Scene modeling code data

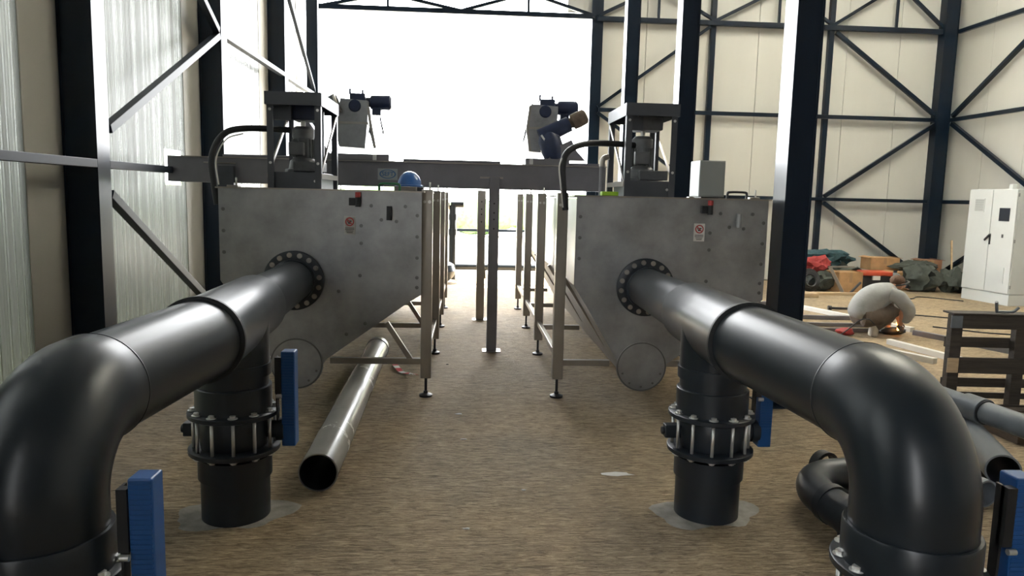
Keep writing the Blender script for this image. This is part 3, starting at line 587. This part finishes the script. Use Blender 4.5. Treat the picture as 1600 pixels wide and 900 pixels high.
# barrier tape and scraps
bt = empty('barrier_tape', (-.6, 6.9, 0)); tag(bt, 'scrap of red and white barrier tape on floor beside loose pipe', 'tape')
pts = smoothpath([(-.70, 7.25, .012), (-.66, 7.05, .03), (-.60, 6.92, .012), (-.52, 6.80, .03), (-.46, 6.84, .012)], 5)
for k in range(len(pts)-1):
    a, b_ = pts[k], pts[k+1]; MB().bar(a, b_, .055, .002).build('stripe', PAPER if (k//3) % 2 else mat('tape_red', (.55, .05, .05), .6) if k < 1 else bpy.data.materials['tape_red'], bt)
for i, (x, y, s) in enumerate(((-.04, 5.6, .03), (.0, 5.0, .02), (.95, 4.35, .09), (.02, 3.6, .02), (.28, 3.05, .05), (-.18, 7.3, .015), (.35, 4.1, .014))):
    b = MB(); blob(b, (x, y, .004), (s, s*.4, .004), i, 2, .5); tag(b.build('floor_scrap', PAPER if i != 5 else BLACK), ['pale scrap on aisle floor level with the front legs', 'tiny pale scrap nearer than the front legs', 'flat clear plastic scrap left of the right pipe foot', 'tiny scrap in the near aisle centre', 'white scrap at picture bottom', 'small dark pebble in the aisle', 'tiny crumb in middle of the aisle'][i], 'scrap')

# ================================================================ RIGHT FOREGROUND small pipes
sp = empty('elbow_pipe', (2.0, 3.7, 0)); tag(sp, 'black plastic elbow pipe on floor left of the right big elbow', 'pipe')
e0 = V((1.82, 3.93, .12))
pp = [V((2.28, 3.02, .12)), V((2.0, 3.5, .12))]
MB().tube(smoothpath([(2.02, 2.9, .14), (1.96, 3.3, .14), (1.92, 3.60, .14), (1.94, 3.80, .14), (2.06, 3.95, .14), (2.30, 4.0, .14), (2.7, 4.0, .14)], 8), .095, 28).build('tube', PVCB, sp)
for t in ((1.925, 3.60), (1.95, 3.42)): MB().cyl((t[0], t[1], .14), (t[0]+.008, t[1]-.05, .14), .106, n=28).build('socket', PVCB, sp)
MB().box((1.87, 3.34, 0), (2.05, 3.40, .12)).build('pipe_cradle', BLACK, sp, .005)
cl = empty('pipe_clamp', (2.2, 4.3, 0)); tag(cl, 'small black clamp fitting behind the black elbow pipe', 'fitting')
MB().lathe((2.18, 4.22, .12), (.3, -1, 0), [(0, .07), (0, .09), (.06, .09), (.06, .07), (0, .07)], 24).build('ring', BLACK, cl); MB().box((2.13, 4.18, 0), (2.25, 4.26, .06)).build('foot', BLACK, cl)
g1 = empty('coupled_pipe', (3.8, 4.6, 0)); tag(g1, 'grey plastic pipe with coupling beyond right big elbow', 'pipe')
a, b_ = V((3.42, 5.2, .335)), V((3.60, 3.7, .335)); dd = (b_-a).normalized()
MB().cyl(a, b_, .075, n=32).build('tube', PVCL, g1); MB().cyl(a+dd*.44, a+dd*.60, .09, n=32).build('coupling', PVCL, g1)
MB().cyl(a+dd*.60, a+dd*.615, .082, n=32).build('seal_ring', RUB, g1)
for p in (a+dd*.2, a+dd*1.2): MB().box((p.x-.05, p.y-.05, 0), (p.x+.05, p.y+.05, .26)).build('support_block', WOODD, g1)
g2 = empty('open_pipe', (3.2, 4.3, 0)); tag(g2, 'open grey pipe with dark mouth beside the right blue handle', 'pipe')
a, b_ = V((3.12, 3.92, .19)), V((3.60, 5.0, .15))
MB().lathe(a, b_-a, [(0, .085), (0, .095), (1.2, .095)], 32).build('tube', PVCL, g2); MB().lathe(a, b_-a, [(.004, .0845), (1.2, .0845)], 32).build('shaded_bore', PVCB, g2)  # mouth lined in a darker colour, shade painted into the pipe
for t in (.2, .9): p = a+(b_-a)*t; MB().box((p.x-.06, p.y-.05, 0), (p.x+.06, p.y+.05, p.z-.09)).build('support_block', BLACK, g2)
g3 = MB().lathe((2.98, 3.85, .08), (-.2, 1, 0), [(0, .07), (0, .08), (1.1, .08)], 28).lathe((2.98, 3.85, .08), (-.2, 1, 0), [(0, .07), (1.1, .07)], 28).build('short_pipe', PVCL); tag(g3, 'grey pipe piece lying below the open pipe at right', 'pipe')

# ================================================================ PALLET standing on its side
pt = empty('wooden_pallet', (4.5, 5.6, 0)); tag(pt, 'dark weathered wooden pallets stacked on edge at right, floor showing through', 'pallet')
rz = Matrix.Rotation(math.radians(-4), 3, 'Z')
def pb(name, x0, x1, z0, z1, y0, y1, m=WOODD): MB().box((x0, y0, z0), (x1, y1, z1), rz, (3.95, 5.6, .3)).build(name, m, pt, .004)
for z0, z1 in ((.735, .845), (.37, .50), (.0, .115)): pb('front_board', 3.88, 5.2, z0, z1, 5.58, 5.605)
for z0, z1 in ((.565, .650), (.235, .31), (.14, .19)): pb('back_board', 3.90, 5.2, z0, z1, 5.68, 5.70)
for x in (3.90, 4.42, 4.95): pb('bearer', x, x+.09, .0, .84, 5.607, 5.677)
for z0, z1 in ((.74, .84), (.375, .495)): pb('end_block', 3.87, 3.96, z0, z1, 5.566, 5.578, WOODL if z0 < .5 else PVCL)
pb('top_board', 3.88, 5.2, .847, .862, 5.56, 5.72)
o = MB().tube(smoothpath([(4.28, 5.63, .868), (4.25, 5.6, .91), (4.23, 5.58, .955)], 4), .012, 8).tube(smoothpath([(4.28, 5.63, .868), (4.40, 5.62, .87), (4.44, 5.6, .91)], 4), .012, 8).build('cut_strap', PVCL); tag(o, 'grey curled cut strap on top of the dark pallets', 'strap')
b = MB(); blob(b, (4.75, 5.64, .885), (.14, .06, .035), 4, 3, .3); tag(b.build('blue_cloth', mat('blue_cloth_fabric', (.07, .12, .22), .9)), 'crumpled blue cloth on top of the dark pallets at picture edge', 'cloth')

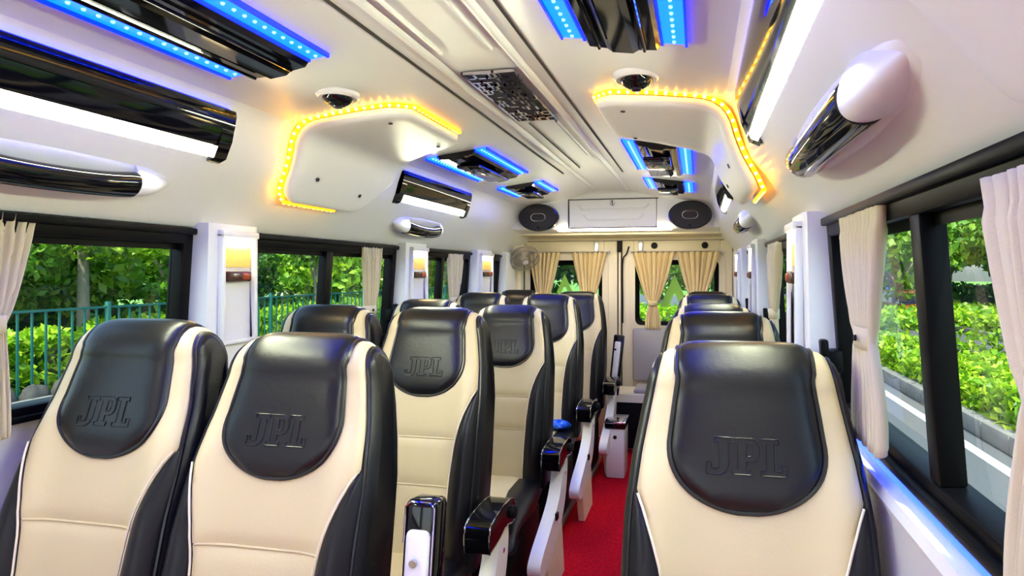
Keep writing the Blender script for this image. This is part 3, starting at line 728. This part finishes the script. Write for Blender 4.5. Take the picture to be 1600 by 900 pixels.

▸ **Task directions**: Restate the entire listing word for word, excluding pictures.

▸ **Reply**:
Keep writing the Blender script for this image. This is part 3, starting at line 587. This part finishes the script. Use Blender 4.5. Treat the picture as 1600 pixels wide and 900 pixels high.
# barrier tape and scraps
bt = empty('barrier_tape', (-.6, 6.9, 0)); tag(bt, 'scrap of red and white barrier tape on floor beside loose pipe', 'tape')
pts = smoothpath([(-.70, 7.25, .012), (-.66, 7.05, .03), (-.60, 6.92, .012), (-.52, 6.80, .03), (-.46, 6.84, .012)], 5)
for k in range(len(pts)-1):
    a, b_ = pts[k], pts[k+1]; MB().bar(a, b_, .055, .002).build('stripe', PAPER if (k//3) % 2 else mat('tape_red', (.55, .05, .05), .6) if k < 1 else bpy.data.materials['tape_red'], bt)
for i, (x, y, s) in enumerate(((-.04, 5.6, .03), (.0, 5.0, .02), (.95, 4.35, .09), (.02, 3.6, .02), (.28, 3.05, .05), (-.18, 7.3, .015), (.35, 4.1, .014))):
    b = MB(); blob(b, (x, y, .004), (s, s*.4, .004), i, 2, .5); tag(b.build('floor_scrap', PAPER if i != 5 else BLACK), ['pale scrap on aisle floor level with the front legs', 'tiny pale scrap nearer than the front legs', 'flat clear plastic scrap left of the right pipe foot', 'tiny scrap in the near aisle centre', 'white scrap at picture bottom', 'small dark pebble in the aisle', 'tiny crumb in middle of the aisle'][i], 'scrap')

# ================================================================ RIGHT FOREGROUND small pipes
sp = empty('elbow_pipe', (2.0, 3.7, 0)); tag(sp, 'black plastic elbow pipe on floor left of the right big elbow', 'pipe')
e0 = V((1.82, 3.93, .12))
pp = [V((2.28, 3.02, .12)), V((2.0, 3.5, .12))]
MB().tube(smoothpath([(2.02, 2.9, .14), (1.96, 3.3, .14), (1.92, 3.60, .14), (1.94, 3.80, .14), (2.06, 3.95, .14), (2.30, 4.0, .14), (2.7, 4.0, .14)], 8), .095, 28).build('tube', PVCB, sp)
for t in ((1.925, 3.60), (1.95, 3.42)): MB().cyl((t[0], t[1], .14), (t[0]+.008, t[1]-.05, .14), .106, n=28).build('socket', PVCB, sp)
MB().box((1.87, 3.34, 0), (2.05, 3.40, .12)).build('pipe_cradle', BLACK, sp, .005)
cl = empty('pipe_clamp', (2.2, 4.3, 0)); tag(cl, 'small black clamp fitting behind the black elbow pipe', 'fitting')
MB().lathe((2.18, 4.22, .12), (.3, -1, 0), [(0, .07), (0, .09), (.06, .09), (.06, .07), (0, .07)], 24).build('ring', BLACK, cl); MB().box((2.13, 4.18, 0), (2.25, 4.26, .06)).build('foot', BLACK, cl)
g1 = empty('coupled_pipe', (3.8, 4.6, 0)); tag(g1, 'grey plastic pipe with coupling beyond right big elbow', 'pipe')
a, b_ = V((3.42, 5.2, .335)), V((3.60, 3.7, .335)); dd = (b_-a).normalized()
MB().cyl(a, b_, .075, n=32).build('tube', PVCL, g1); MB().cyl(a+dd*.44, a+dd*.60, .09, n=32).build('coupling', PVCL, g1)
MB().cyl(a+dd*.60, a+dd*.615, .082, n=32).build('seal_ring', RUB, g1)
for p in (a+dd*.2, a+dd*1.2): MB().box((p.x-.05, p.y-.05, 0), (p.x+.05, p.y+.05, .26)).build('support_block', WOODD, g1)
g2 = empty('open_pipe', (3.2, 4.3, 0)); tag(g2, 'open grey pipe with dark mouth beside the right blue handle', 'pipe')
a, b_ = V((3.12, 3.92, .19)), V((3.60, 5.0, .15))
MB().lathe(a, b_-a, [(0, .085), (0, .095), (1.2, .095)], 32).build('tube', PVCL, g2); MB().lathe(a, b_-a, [(.004, .0845), (1.2, .0845)], 32).build('shaded_bore', PVCB, g2)  # mouth lined in a darker colour, shade painted into the pipe
for t in (.2, .9): p = a+(b_-a)*t; MB().box((p.x-.06, p.y-.05, 0), (p.x+.06, p.y+.05, p.z-.09)).build('support_block', BLACK, g2)
g3 = MB().lathe((2.98, 3.85, .08), (-.2, 1, 0), [(0, .07), (0, .08), (1.1, .08)], 28).lathe((2.98, 3.85, .08), (-.2, 1, 0), [(0, .07), (1.1, .07)], 28).build('short_pipe', PVCL); tag(g3, 'grey pipe piece lying below the open pipe at right', 'pipe')

# ================================================================ PALLET standing on its side
pt = empty('wooden_pallet', (4.5, 5.6, 0)); tag(pt, 'dark weathered wooden pallets stacked on edge at right, floor showing through', 'pallet')
rz = Matrix.Rotation(math.radians(-4), 3, 'Z')
def pb(name, x0, x1, z0, z1, y0, y1, m=WOODD): MB().box((x0, y0, z0), (x1, y1, z1), rz, (3.95, 5.6, .3)).build(name, m, pt, .004)
for z0, z1 in ((.735, .845), (.37, .50), (.0, .115)): pb('front_board', 3.88, 5.2, z0, z1, 5.58, 5.605)
for z0, z1 in ((.565, .650), (.235, .31), (.14, .19)): pb('back_board', 3.90, 5.2, z0, z1, 5.68, 5.70)
for x in (3.90, 4.42, 4.95): pb('bearer', x, x+.09, .0, .84, 5.607, 5.677)
for z0, z1 in ((.74, .84), (.375, .495)): pb('end_block', 3.87, 3.96, z0, z1, 5.566, 5.578, WOODL if z0 < .5 else PVCL)
pb('top_board', 3.88, 5.2, .847, .862, 5.56, 5.72)
o = MB().tube(smoothpath([(4.28, 5.63, .868), (4.25, 5.6, .91), (4.23, 5.58, .955)], 4), .012, 8).tube(smoothpath([(4.28, 5.63, .868), (4.40, 5.62, .87), (4.44, 5.6, .91)], 4), .012, 8).build('cut_strap', PVCL); tag(o, 'grey curled cut strap on top of the dark pallets', 'strap')
b = MB(); blob(b, (4.75, 5.64, .885), (.14, .06, .035), 4, 3, .3); tag(b.build('blue_cloth', mat('blue_cloth_fabric', (.07, .12, .22), .9)), 'crumpled blue cloth on top of the dark pallets at picture edge', 'cloth')

Keep writing the Blender script for this image. This is part 3, starting at line 728. This part finishes the script. Write for Blender 4.5. Take the picture to be 1600 by 900 pixels.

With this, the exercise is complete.